» The problem: Output every record below exactly as it appears.

» Given entries:
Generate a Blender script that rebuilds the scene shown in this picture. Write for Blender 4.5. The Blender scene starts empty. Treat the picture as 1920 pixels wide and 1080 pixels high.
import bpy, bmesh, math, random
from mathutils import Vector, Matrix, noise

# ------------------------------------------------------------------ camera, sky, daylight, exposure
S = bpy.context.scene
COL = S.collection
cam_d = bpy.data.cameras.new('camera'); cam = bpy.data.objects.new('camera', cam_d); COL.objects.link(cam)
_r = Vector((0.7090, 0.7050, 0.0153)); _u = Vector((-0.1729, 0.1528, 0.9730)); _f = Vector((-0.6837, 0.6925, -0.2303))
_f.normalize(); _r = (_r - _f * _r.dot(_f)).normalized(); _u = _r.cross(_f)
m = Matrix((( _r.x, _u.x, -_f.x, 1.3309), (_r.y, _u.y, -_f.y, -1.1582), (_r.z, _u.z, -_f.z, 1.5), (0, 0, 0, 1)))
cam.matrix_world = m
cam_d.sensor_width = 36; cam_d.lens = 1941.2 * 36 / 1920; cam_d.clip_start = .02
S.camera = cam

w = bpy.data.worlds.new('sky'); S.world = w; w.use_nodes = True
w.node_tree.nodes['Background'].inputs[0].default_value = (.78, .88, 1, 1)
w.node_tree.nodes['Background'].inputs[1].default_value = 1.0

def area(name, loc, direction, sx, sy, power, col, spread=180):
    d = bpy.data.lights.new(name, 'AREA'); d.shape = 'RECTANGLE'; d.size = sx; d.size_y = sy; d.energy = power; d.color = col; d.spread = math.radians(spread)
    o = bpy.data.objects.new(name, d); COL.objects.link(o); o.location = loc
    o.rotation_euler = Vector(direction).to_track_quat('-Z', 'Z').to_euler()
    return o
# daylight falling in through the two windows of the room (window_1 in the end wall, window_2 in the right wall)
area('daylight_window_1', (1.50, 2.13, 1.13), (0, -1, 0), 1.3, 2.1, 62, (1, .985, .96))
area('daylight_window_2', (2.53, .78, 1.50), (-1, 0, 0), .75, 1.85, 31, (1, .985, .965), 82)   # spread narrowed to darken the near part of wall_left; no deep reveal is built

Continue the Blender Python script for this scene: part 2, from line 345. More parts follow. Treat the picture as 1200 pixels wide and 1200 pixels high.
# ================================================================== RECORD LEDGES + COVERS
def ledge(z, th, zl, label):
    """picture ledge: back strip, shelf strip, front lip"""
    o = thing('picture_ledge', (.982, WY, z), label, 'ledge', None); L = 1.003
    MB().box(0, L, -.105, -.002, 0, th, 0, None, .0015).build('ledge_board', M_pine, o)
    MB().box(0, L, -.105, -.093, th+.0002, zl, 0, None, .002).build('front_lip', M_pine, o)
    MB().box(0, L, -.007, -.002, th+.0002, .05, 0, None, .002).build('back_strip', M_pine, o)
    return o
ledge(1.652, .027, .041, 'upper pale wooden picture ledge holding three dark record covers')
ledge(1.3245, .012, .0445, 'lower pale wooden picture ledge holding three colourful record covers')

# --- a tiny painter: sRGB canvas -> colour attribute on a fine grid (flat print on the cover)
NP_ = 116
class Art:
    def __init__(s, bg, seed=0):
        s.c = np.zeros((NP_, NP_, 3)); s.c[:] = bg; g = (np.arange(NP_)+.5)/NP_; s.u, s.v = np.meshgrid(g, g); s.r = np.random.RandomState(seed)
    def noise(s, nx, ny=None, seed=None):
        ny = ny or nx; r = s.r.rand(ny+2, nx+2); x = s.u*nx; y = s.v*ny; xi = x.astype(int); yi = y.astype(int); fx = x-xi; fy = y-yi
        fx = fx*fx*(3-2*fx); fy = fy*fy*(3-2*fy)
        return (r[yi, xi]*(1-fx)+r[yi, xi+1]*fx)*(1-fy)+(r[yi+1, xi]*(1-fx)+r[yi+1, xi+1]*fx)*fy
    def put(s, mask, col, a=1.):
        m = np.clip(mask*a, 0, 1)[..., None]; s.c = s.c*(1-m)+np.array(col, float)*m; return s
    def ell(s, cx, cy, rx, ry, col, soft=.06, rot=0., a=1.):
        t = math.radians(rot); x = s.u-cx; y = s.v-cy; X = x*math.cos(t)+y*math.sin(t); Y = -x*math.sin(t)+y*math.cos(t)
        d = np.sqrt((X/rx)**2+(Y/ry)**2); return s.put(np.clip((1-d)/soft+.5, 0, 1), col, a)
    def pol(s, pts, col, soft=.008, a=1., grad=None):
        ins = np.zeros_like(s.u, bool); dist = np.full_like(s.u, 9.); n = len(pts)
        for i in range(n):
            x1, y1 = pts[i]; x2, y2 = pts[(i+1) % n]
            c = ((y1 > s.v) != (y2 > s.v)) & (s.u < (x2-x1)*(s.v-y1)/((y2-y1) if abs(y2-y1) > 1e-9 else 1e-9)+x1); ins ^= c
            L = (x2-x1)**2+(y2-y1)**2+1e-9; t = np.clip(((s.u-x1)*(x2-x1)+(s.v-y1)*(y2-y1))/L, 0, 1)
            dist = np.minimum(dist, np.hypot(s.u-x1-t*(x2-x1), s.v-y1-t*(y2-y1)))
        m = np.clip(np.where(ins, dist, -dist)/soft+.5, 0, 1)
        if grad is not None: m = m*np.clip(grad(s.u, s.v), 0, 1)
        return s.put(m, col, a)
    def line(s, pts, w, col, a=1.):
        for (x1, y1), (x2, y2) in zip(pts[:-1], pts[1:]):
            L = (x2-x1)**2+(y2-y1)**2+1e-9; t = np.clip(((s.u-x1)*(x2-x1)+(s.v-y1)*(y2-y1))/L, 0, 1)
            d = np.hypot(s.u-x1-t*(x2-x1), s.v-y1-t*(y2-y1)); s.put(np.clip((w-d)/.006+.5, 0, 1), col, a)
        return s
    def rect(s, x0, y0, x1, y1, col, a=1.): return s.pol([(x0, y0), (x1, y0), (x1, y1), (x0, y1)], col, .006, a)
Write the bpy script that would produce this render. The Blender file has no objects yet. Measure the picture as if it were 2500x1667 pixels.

» Reply:
Generate a Blender script that rebuilds the scene shown in this picture. Write for Blender 4.5. The Blender scene starts empty. Treat the picture as 1920 pixels wide and 1080 pixels high.
import bpy, bmesh, math, random
from mathutils import Vector, Matrix, noise

# ------------------------------------------------------------------ camera, sky, daylight, exposure
S = bpy.context.scene
COL = S.collection
cam_d = bpy.data.cameras.new('camera'); cam = bpy.data.objects.new('camera', cam_d); COL.objects.link(cam)
_r = Vector((0.7090, 0.7050, 0.0153)); _u = Vector((-0.1729, 0.1528, 0.9730)); _f = Vector((-0.6837, 0.6925, -0.2303))
_f.normalize(); _r = (_r - _f * _r.dot(_f)).normalized(); _u = _r.cross(_f)
m = Matrix((( _r.x, _u.x, -_f.x, 1.3309), (_r.y, _u.y, -_f.y, -1.1582), (_r.z, _u.z, -_f.z, 1.5), (0, 0, 0, 1)))
cam.matrix_world = m
cam_d.sensor_width = 36; cam_d.lens = 1941.2 * 36 / 1920; cam_d.clip_start = .02
S.camera = cam

w = bpy.data.worlds.new('sky'); S.world = w; w.use_nodes = True
w.node_tree.nodes['Background'].inputs[0].default_value = (.78, .88, 1, 1)
w.node_tree.nodes['Background'].inputs[1].default_value = 1.0

def area(name, loc, direction, sx, sy, power, col, spread=180):
    d = bpy.data.lights.new(name, 'AREA'); d.shape = 'RECTANGLE'; d.size = sx; d.size_y = sy; d.energy = power; d.color = col; d.spread = math.radians(spread)
    o = bpy.data.objects.new(name, d); COL.objects.link(o); o.location = loc
    o.rotation_euler = Vector(direction).to_track_quat('-Z', 'Z').to_euler()
    return o
# daylight falling in through the two windows of the room (window_1 in the end wall, window_2 in the right wall)
area('daylight_window_1', (1.50, 2.13, 1.13), (0, -1, 0), 1.3, 2.1, 62, (1, .985, .96))
area('daylight_window_2', (2.53, .78, 1.50), (-1, 0, 0), .75, 1.85, 31, (1, .985, .965), 82)   # spread narrowed to darken the near part of wall_left; no deep reveal is built

Continue the Blender Python script for this scene: part 2, from line 345. More parts follow. Treat the picture as 1200 pixels wide and 1200 pixels high.
# ================================================================== RECORD LEDGES + COVERS
def ledge(z, th, zl, label):
    """picture ledge: back strip, shelf strip, front lip"""
    o = thing('picture_ledge', (.982, WY, z), label, 'ledge', None); L = 1.003
    MB().box(0, L, -.105, -.002, 0, th, 0, None, .0015).build('ledge_board', M_pine, o)
    MB().box(0, L, -.105, -.093, th+.0002, zl, 0, None, .002).build('front_lip', M_pine, o)
    MB().box(0, L, -.007, -.002, th+.0002, .05, 0, None, .002).build('back_strip', M_pine, o)
    return o
ledge(1.652, .027, .041, 'upper pale wooden picture ledge holding three dark record covers')
ledge(1.3245, .012, .0445, 'lower pale wooden picture ledge holding three colourful record covers')

# --- a tiny painter: sRGB canvas -> colour attribute on a fine grid (flat print on the cover)
NP_ = 116
class Art:
    def __init__(s, bg, seed=0):
        s.c = np.zeros((NP_, NP_, 3)); s.c[:] = bg; g = (np.arange(NP_)+.5)/NP_; s.u, s.v = np.meshgrid(g, g); s.r = np.random.RandomState(seed)
    def noise(s, nx, ny=None, seed=None):
        ny = ny or nx; r = s.r.rand(ny+2, nx+2); x = s.u*nx; y = s.v*ny; xi = x.astype(int); yi = y.astype(int); fx = x-xi; fy = y-yi
        fx = fx*fx*(3-2*fx); fy = fy*fy*(3-2*fy)
        return (r[yi, xi]*(1-fx)+r[yi, xi+1]*fx)*(1-fy)+(r[yi+1, xi]*(1-fx)+r[yi+1, xi+1]*fx)*fy
    def put(s, mask, col, a=1.):
        m = np.clip(mask*a, 0, 1)[..., None]; s.c = s.c*(1-m)+np.array(col, float)*m; return s
    def ell(s, cx, cy, rx, ry, col, soft=.06, rot=0., a=1.):
        t = math.radians(rot); x = s.u-cx; y = s.v-cy; X = x*math.cos(t)+y*math.sin(t); Y = -x*math.sin(t)+y*math.cos(t)
        d = np.sqrt((X/rx)**2+(Y/ry)**2); return s.put(np.clip((1-d)/soft+.5, 0, 1), col, a)
    def pol(s, pts, col, soft=.008, a=1., grad=None):
        ins = np.zeros_like(s.u, bool); dist = np.full_like(s.u, 9.); n = len(pts)
        for i in range(n):
            x1, y1 = pts[i]; x2, y2 = pts[(i+1) % n]
            c = ((y1 > s.v) != (y2 > s.v)) & (s.u < (x2-x1)*(s.v-y1)/((y2-y1) if abs(y2-y1) > 1e-9 else 1e-9)+x1); ins ^= c
            L = (x2-x1)**2+(y2-y1)**2+1e-9; t = np.clip(((s.u-x1)*(x2-x1)+(s.v-y1)*(y2-y1))/L, 0, 1)
            dist = np.minimum(dist, np.hypot(s.u-x1-t*(x2-x1), s.v-y1-t*(y2-y1)))
        m = np.clip(np.where(ins, dist, -dist)/soft+.5, 0, 1)
        if grad is not None: m = m*np.clip(grad(s.u, s.v), 0, 1)
        return s.put(m, col, a)
    def line(s, pts, w, col, a=1.):
        for (x1, y1), (x2, y2) in zip(pts[:-1], pts[1:]):
            L = (x2-x1)**2+(y2-y1)**2+1e-9; t = np.clip(((s.u-x1)*(x2-x1)+(s.v-y1)*(y2-y1))/L, 0, 1)
            d = np.hypot(s.u-x1-t*(x2-x1), s.v-y1-t*(y2-y1)); s.put(np.clip((w-d)/.006+.5, 0, 1), col, a)
        return s
    def rect(s, x0, y0, x1, y1, col, a=1.): return s.pol([(x0, y0), (x1, y0), (x1, y1), (x0, y1)], col, .006, a)
Write the bpy script that would produce this render. The Blender file has no objects yet. Measure the picture as if it were 2500x1667 pixels.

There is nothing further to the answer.